As of June 30, 1998, eleven (ten commercial banks and one thrift) insured depository institutions operated 36 offices in the "Peninsula Area" on Virginia and Maryland's Eastern Shore, which has been identified as the relevant geographic market ("RMG"). The affiliates hold the largest share of area deposits, with 30.4 percent. Of the remaining banks, Crestar Bank, Richmond, Virginia (a subsidiary of Suntrust Banks, Inc.), holds 13.4 percent; Shore Bank, Onley, Virginia, and First Virginia Bank of Tidewater, Norfolk, Virginia, hold 12.7 and 12.6 percent, respectively; and Wachovia's two branches, its only presence in the area, hold an aggregate of 10.2 percent of area deposits. The other four banks and one thrift each hold deposits ranging from 0.3 percent to 6.1 percent or an aggregate of 20.7 percent. As a result of the merger, the affiliates' share of total area deposits would increase to 40.6 percent, and the Herfindahl-Hirschman index would increase by 619.6 points, from 1635.0 to 2254.6.

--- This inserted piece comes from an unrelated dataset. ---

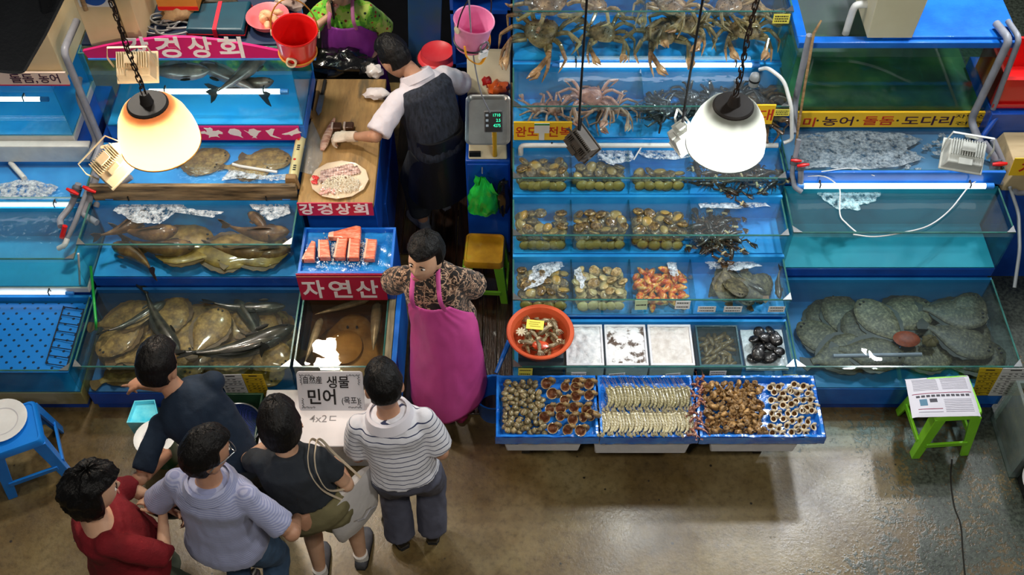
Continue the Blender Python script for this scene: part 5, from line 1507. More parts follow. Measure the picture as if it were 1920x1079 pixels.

Although the proposed transaction would increase concentration within the RGM, there are other factors that should be considered when assessing its effect on competitive conditions. Eight insured commercial banks (the affiliates are considered one entity for competitive purposes) and one insured thrift would continue to operate in this largely rural RGM after the merger. Of these, Suntrust Banks, Inc., First Maryland Bancorp, and Bank of America Corporation are among the largest commercial banking organizations in Virginia and Maryland. Moreover, Suntrust Banks Inc. and Bank of America Corporation are among the largest banking companies in the country and First Maryland Bancorp ranks in the top fifty. The market share data, which reflects the presence of these institutions only in the form of small branch offices, understates their competitive significance in the RGM. Taking into account the single thrift institution in the RGM, there would still be nine insured depository institutions providing conveniently located alternative sources of banking services for residents throughout the RGM. The lending activity of the Wachovia branches in the RGM, particularly in the area of commercial loans, has been quite limited. In contrast, Farmers historically invests a large percentage of deposits in loans and offers a wide array of loan products for consumers and businesses.

In its advisory report on competitive effects, the U.S. Department of Justice concluded that the proposed transaction would not have a significantly adverse effect on competition. The Federal Reserve Bank of Richmond's Competitive Effects report concluded that the proposed transaction could have significantly anti-competitive effects, but advised that it did not consider all of the economic factors that may be relevant to the competitive effects of the proposed transaction. Other federal regulatory authorities offered no comments.

Prudential Factors

Farmers is in sound financial condition with adequate capital and satisfactory management. Future prospects appear favorable.

Convenience and Needs Factor

An insured depository institution that was a competing bidder filed a protest with the Corporation claiming that the transaction would harm competition in the RGM. However, the Corporation has determined that the continued existence, after the merger of nine insured depository institutions that are all viable and financially sound provides sufficient competitive financial choices within the community.

The protestant also raised concerns related to the Community Reinvestment Act, indicating that the transaction would result in substantial reductions in banking services and competitive pricing options. Farmers offers a wide array of competitively priced products to businesses and consumers within the RGM. Farmers has historically invested a large portion of total deposits in loans, demonstrating Farmers' commitment to reinvest deposits into communities from which it derives deposits. Farmers' CRA performance was rated as "satisfactory" at the most recent examination. For the reasons cited above and due to sufficient remaining alternative sources of financial services, the Corporation has determined that the transaction will not reduce banking services or competitive pricing options in the RGM.

The Commissioner of Financial Institutions for the Commonwealth of Virginia ("State Authority") has not yet taken action on the proposed merger. Approval by the Corporation will be contingent upon final approval from all required regulatory authorities.

The scope and convenience of banking services offered to the general public should not be significantly affected by the proposal. Farmers will provide no lesser amount of services than is currently offered by Wachovia, and Farmers has no plans at this time to close either of the acquired branches.

Upon consideration of all relevant material, the Board of Directors has concluded that the application should be and hereby is approved subject to the following conditions:

1. That the transaction shall not be consummated before th fifteenth calendar day following the date of this Order or no later than six months after the date of this Order unless such period is extended for good cause by the Corporation;

2. That all necessary and final approvals be received from other regulatory authorities; and

3. That, until the proposed transaction becomes effective, the Corporation shall have the right to alter, suspend, or withdraw its approval should any interim development be deemed by the Board of Directors to warrant such action.

Dated at Washington, D.C., this 10th day of August 1999.